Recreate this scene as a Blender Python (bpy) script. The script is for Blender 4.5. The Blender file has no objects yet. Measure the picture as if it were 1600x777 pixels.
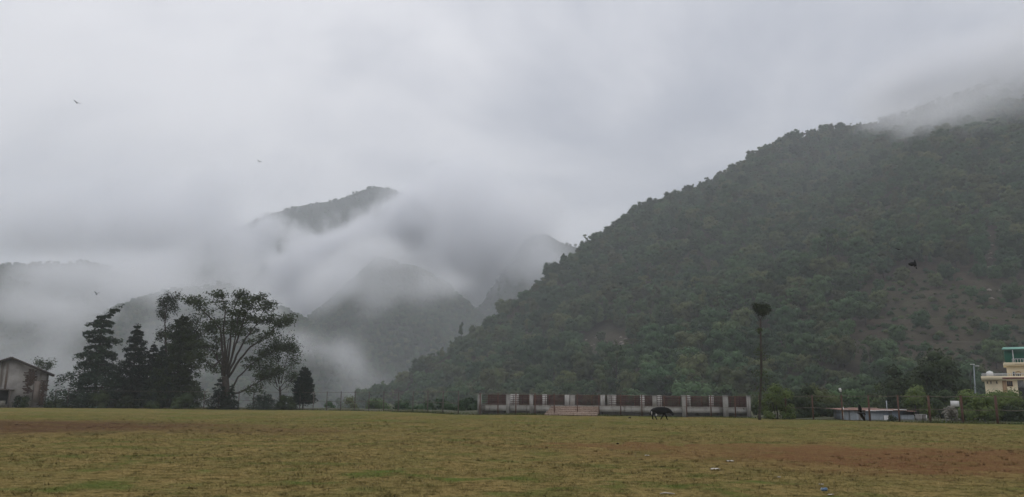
import bpy, bmesh, math, random
import numpy as np
from mathutils import Vector, Matrix, noise as mnoise

# ------------------------------------------------------------------ camera, world, sun, exposure
sc = bpy.context.scene
COL = sc.collection
FPX, EYE = 1232.0, 1.6
PITCH = math.atan(238.5 / FPX)
ROLL = 0.0085
fw = Vector((0, math.cos(PITCH), math.sin(PITCH)))
up0 = Vector((0, -math.sin(PITCH), math.cos(PITCH)))
X = Vector((1, 0, 0))
cr = X * math.cos(ROLL) + up0 * math.sin(ROLL)
cu = -X * math.sin(ROLL) + up0 * math.cos(ROLL)
cam_d = bpy.data.cameras.new('camera')
cam = bpy.data.objects.new('camera', cam_d)
COL.objects.link(cam)
m = Matrix((cr, cu, -fw)).transposed().to_4x4()
m.translation = Vector((0, 0, EYE))
cam.matrix_world = m
cam_d.sensor_width = 36
cam_d.lens = FPX / 1600 * 36
cam_d.clip_start = 0.2
cam_d.clip_end = 9000
sc.camera = cam

SUN_EL, SUN_AZ = math.radians(58), math.radians(-8)      # azimuth measured from +Y towards +X
wd = bpy.data.worlds.new('World')
sc.world = wd
wd.use_nodes = True
wt = wd.node_tree
wt.nodes.clear()


def N(t, typ, **kw):
    n = t.nodes.new(typ)
    for k, v in kw.items():
        setattr(n, k, v)
    return n


def math_n(t, op, a, b=None, clamp=False):
    n = t.nodes.new('ShaderNodeMath')
    n.operation = op
    n.use_clamp = clamp
    for i, v in enumerate((a, b)):
        if v is None:
            continue
        if isinstance(v, (int, float)):
            n.inputs[i].default_value = v
        else:
            t.links.new(v, n.inputs[i])
    return n.outputs[0]


def vmath(t, op, a, b=None, scale=None):
    n = t.nodes.new('ShaderNodeVectorMath')
    n.operation = op
    for i, v in enumerate((a, b)):
        if v is None:
            continue
        if isinstance(v, (tuple, list)):
            n.inputs[i].default_value = v
        else:
            t.links.new(v, n.inputs[i])
    if scale is not None:
        if isinstance(scale, (int, float)):
            n.inputs['Scale'].default_value = scale
        else:
            t.links.new(scale, n.inputs['Scale'])
    return n.outputs['Value'] if op in ('LENGTH', 'DOT_PRODUCT', 'DISTANCE') else n.outputs[0]


def mix_c(t, f, a, b, blend='MIX'):
    n = t.nodes.new('ShaderNodeMix')
    n.data_type = 'RGBA'
    n.blend_type = blend
    for s, v in ((n.inputs[0], f), (n.inputs[6], a), (n.inputs[7], b)):
        if isinstance(v, (int, float)):
            s.default_value = v
        elif isinstance(v, (tuple, list)):
            s.default_value = (*v, 1) if len(v) == 3 else v
        else:
            t.links.new(v, s)
    return n.outputs[2]


def noise_n(t, vec, scale, detail=4, rough=.55, dist=0.0):
    n = t.nodes.new('ShaderNodeTexNoise')
    n.inputs['Scale'].default_value = scale
    n.inputs['Detail'].default_value = detail
    n.inputs['Roughness'].default_value = rough
    n.inputs['Distortion'].default_value = dist
    if vec is not None:
        t.links.new(vec, n.inputs['Vector'])
    return n.outputs[0]


def ramp(t, f, lo, hi, a=0.0, b=1.0, smooth=True):
    n = t.nodes.new('ShaderNodeMapRange')
    n.interpolation_type = 'SMOOTHSTEP' if smooth else 'LINEAR'
    t.links.new(f, n.inputs[0])
    for i, v in enumerate((lo, hi, a, b)):
        n.inputs[i + 1].default_value = v
    return n.outputs[0]


def combine(t, x, y, z):
    n = t.nodes.new('ShaderNodeCombineXYZ')
    for i, v in enumerate((x, y, z)):
        if isinstance(v, (int, float)):
            n.inputs[i].default_value = v
        else:
            t.links.new(v, n.inputs[i])
    return n.outputs[0]


# overcast sky: Nishita under a cloud deck that goes on all round
tc = N(wt, 'ShaderNodeTexCoord')
sky = N(wt, 'ShaderNodeTexSky', sky_type='NISHITA', sun_disc=False, sun_elevation=SUN_EL, sun_rotation=SUN_AZ)
sep = N(wt, 'ShaderNodeSeparateXYZ')
wt.links.new(tc.outputs['Generated'], sep.inputs[0])
zz = math_n(wt, 'ADD', math_n(wt, 'MAXIMUM', sep.outputs[2], 0.0), 0.22)
cl = combine(wt, math_n(wt, 'DIVIDE', sep.outputs[0], zz), math_n(wt, 'DIVIDE', sep.outputs[1], zz), 39.61)
n1 = noise_n(wt, cl, 1.15, 6, .55, .35)
n2 = noise_n(wt, vmath(wt, 'ADD', cl, (26.2, 2.1, 17.17)), .55, 3, .5)
cloud = math_n(wt, 'ADD', math_n(wt, 'MULTIPLY', n1, .5), math_n(wt, 'MULTIPLY', n2, .5))
ccol = mix_c(wt, ramp(wt, cloud, .38, .60), (4.8, 5.05, 5.8), (9.9, 9.85, 10.2))
# thicker cloud lies lower down: an overcast dome is darker towards its rim all round
rim = ramp(wt, sep.outputs[2], 0.0, .75, .80, 1.14)
ccol = vmath(wt, 'SCALE', ccol, scale=rim)
wcol = mix_c(wt, .93, sky.outputs[0], ccol)
bg = N(wt, 'ShaderNodeBackground')
bg.inputs[1].default_value = 0.10
wt.links.new(wcol, bg.inputs[0])
wo = N(wt, 'ShaderNodeOutputWorld')
wt.links.new(bg.outputs[0], wo.inputs[0])

sun_d = bpy.data.lights.new('sun', 'SUN')
sun_d.energy = 1.4
sun_d.angle = math.radians(30)
sun_d.color = (1.0, .965, .92)
sun = bpy.data.objects.new('sun', sun_d)
COL.objects.link(sun)
sdir = Vector((math.sin(SUN_AZ) * math.cos(SUN_EL), math.cos(SUN_AZ) * math.cos(SUN_EL), math.sin(SUN_EL)))
sun.rotation_euler = sdir.to_track_quat('Z', 'Y').to_euler()

sc.view_settings.view_transform = 'Standard'
sc.view_settings.look = 'None'
sc.view_settings.exposure = 0.0
sc.view_settings.gamma = 1.0
sc.view_settings.use_curve_mapping = False
sc.render.engine = 'CYCLES'
sc.cycles.use_denoising = True
sc.cycles.use_adaptive_sampling = True
sc.cycles.adaptive_threshold = 0.02
sc.cycles.max_bounces = 8
sc.cycles.diffuse_bounces = 3
sc.cycles.glossy_bounces = 2
sc.cycles.transparent_max_bounces = 8
sc.cycles.volume_bounces = 5
sc.cycles.volume_step_rate = 1.5
sc.cycles.volume_max_steps = 256

# ------------------------------------------------------------------ helpers
rng = np.random.default_rng(7)
random.seed(7)


def ray(px, py):
    return fw * FPX + cr * (px - 800) + cu * (388.5 - py)


def P(px, py, Y):                 # the point at world depth Y seen at a pixel of the photograph
    d = ray(px, py)
    return Vector((0, 0, EYE)) + d * (Y / d.y)


def G(px, py):                    # the point of level ground seen at a pixel
    d = ray(px, py)
    return Vector((0, 0, EYE)) + d * (EYE / -d.z)


def tag(o, label=None, cat=None, group=None, kind=None):
    if label: o['label'] = label
    if cat: o['category'] = cat
    if group: o['group'] = group
    if kind: o['kind'] = kind
    return o


def thing(name, label, cat, loc=(0, 0, 0), rz=0.0, group=None):
    o = bpy.data.objects.new(name, None)
    o.empty_display_size = .1
    COL.objects.link(o)
    o.location = loc
    o.rotation_euler = (0, 0, rz)
    return tag(o, label, cat, group)


def mesh_np(name, V, F, mat=None, smooth=False):
    """mesh from numpy arrays; F is an (n,3) or (n,4) index array or a list of those"""
    Fs = [f for f in (F if isinstance(F, list) else [F]) if len(f)]
    me = bpy.data.meshes.new(name)
    V = np.asarray(V, dtype=np.float32)
    me.vertices.add(len(V))
    me.vertices.foreach_set('co', V.ravel())
    loops = np.concatenate([f.ravel() for f in Fs]).astype(np.int32)
    cnt = np.concatenate([np.full(len(f), f.shape[1]) for f in Fs]).astype(np.int32)
    start = np.concatenate([[0], np.cumsum(cnt)[:-1]]).astype(np.int32)
    me.loops.add(len(loops))
    me.loops.foreach_set('vertex_index', loops)
    me.polygons.add(len(cnt))
    me.polygons.foreach_set('loop_start', start)
    me.polygons.foreach_set('loop_total', cnt)
    if smooth:
        me.polygons.foreach_set('use_smooth', np.ones(len(cnt), dtype=bool))
    me.update(calc_edges=True)
    me.validate()
    if mat: me.materials.append(mat)
    return me


def link(name, me, parent=None):
    o = bpy.data.objects.new(name, me)
    COL.objects.link(o)
    if parent: o.parent = parent
    return o


class MB:
    """collects shapes in world coordinates (or the thing's own, with origin at 0) for ONE mesh"""
    def __init__(s):
        s.v, s.q, s.t, s.n = [], [], [], 0

    def add(s, V, F):
        V = np.asarray(V, float).reshape(-1, 3)
        for f in F:
            (s.q if len(f) == 4 else s.t).append([i + s.n for i in f])
        s.v.append(V)
        s.n += len(V)
        return s

    def box(s, c, d, rz=0.0, ax=None):
        x, y, z = d[0] / 2, d[1] / 2, d[2] / 2
        V = [(-x, -y, -z), (x, -y, -z), (x, y, -z), (-x, y, -z), (-x, -y, z), (x, -y, z), (x, y, z), (-x, y, z)]
        M = ax if ax is not None else Matrix.Rotation(rz, 3, 'Z')
        V = [M @ Vector(p) + Vector(c) for p in V]
        return s.add(V, [(0, 3, 2, 1), (4, 5, 6, 7), (0, 1, 5, 4), (1, 2, 6, 5), (2, 3, 7, 6), (3, 0, 4, 7)])

    def prism(s, base, off):
        """base: list of 3-D points (one polygon), extruded by off; fan-capped"""
        k = len(base)
        V = [Vector(p) for p in base] + [Vector(p) + Vector(off) for p in base]
        F = [(i, (i + 1) % k, (i + 1) % k + k, i + k) for i in range(k)]
        F += [(0, i + 1, i) for i in range(1, k - 1)] + [(k, k + i, k + i + 1) for i in range(1, k - 1)]
        return s.add(V, F)

    def tube(s, pts, rad, n=6):
        pts = [Vector(p) for p in pts]
        if isinstance(rad, (int, float)): rad = [rad] * len(pts)
        V, F = [], []
        ref = Vector((0.31, 0.95, 0.05))
        for i, p in enumerate(pts):
            d = (pts[min(i + 1, len(pts) - 1)] - pts[max(i - 1, 0)]).normalized()
            if abs(d.dot(ref)) > .95: ref = Vector((1, 0, .1))
            a = d.cross(ref).normalized()
            b = d.cross(a)
            for k in range(n):
                t = 2 * math.pi * k / n
                V.append(p + (a * math.cos(t) + b * math.sin(t)) * rad[i])
        for i in range(len(pts) - 1):
            for k in range(n):
                F.append((i * n + k, i * n + (k + 1) % n, (i + 1) * n + (k + 1) % n, (i + 1) * n + k))
        L = len(V)
        V += [pts[0], pts[-1]]
        for k in range(n):
            F.append((L, (k + 1) % n, k))
            F.append((L + 1, L - n + k, L - n + (k + 1) % n))
        return s.add(V, F)

    def arr(s, V, Q):
        s.v.append(np.asarray(V, float))
        s.q.extend((np.asarray(Q) + s.n).tolist())
        s.n += len(V)
        return s

    def mesh(s, name, mat, origin=(0, 0, 0), smooth=False):
        V = np.concatenate(s.v) - np.array(origin)
        F = []
        if s.q: F.append(np.array(s.q))
        if s.t: F.append(np.array(s.t))
        return mesh_np(name, V, F, mat, smooth)

    def build(s, name, mat, parent=None, local=False, smooth=False):
        o = (0, 0, 0) if (parent is None or local) else wloc(parent)
        return link(name, s.mesh(name, mat, o, smooth), parent)


def wloc(o):
    p = Vector((0, 0, 0))
    while o:
        p += o.location
        o = o.parent
    return tuple(p)


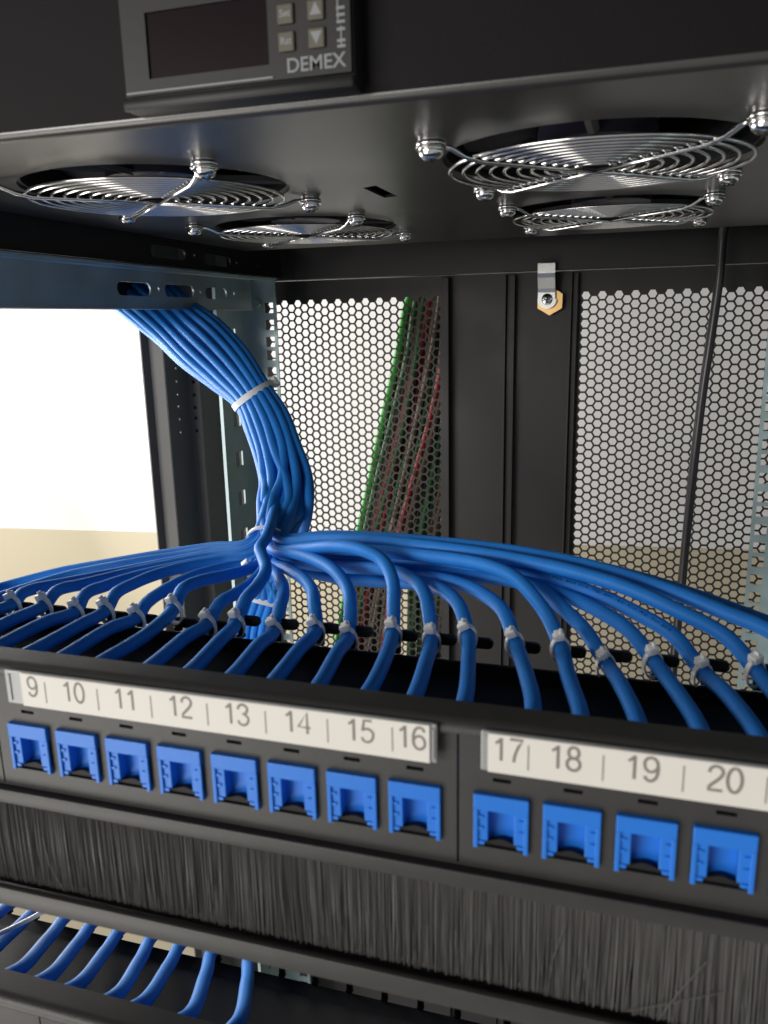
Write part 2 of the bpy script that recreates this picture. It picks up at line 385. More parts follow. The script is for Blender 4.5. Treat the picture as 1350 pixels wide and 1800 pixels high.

------------------------------------------------------------

## Exercise goal
Copy nothing but the lines from the top of the material through the line holding "from mathutils import", exactly as written; omit pictures.

## Result for this exercise
Recreate this scene as a Blender Python (bpy) script. The script is for Blender 4.5. The Blender file has no objects yet. Measure the picture as if it were 1600x777 pixels.
import bpy, bmesh, math, random
import numpy as np
from mathutils import Vector, Matrix, noise as mnoise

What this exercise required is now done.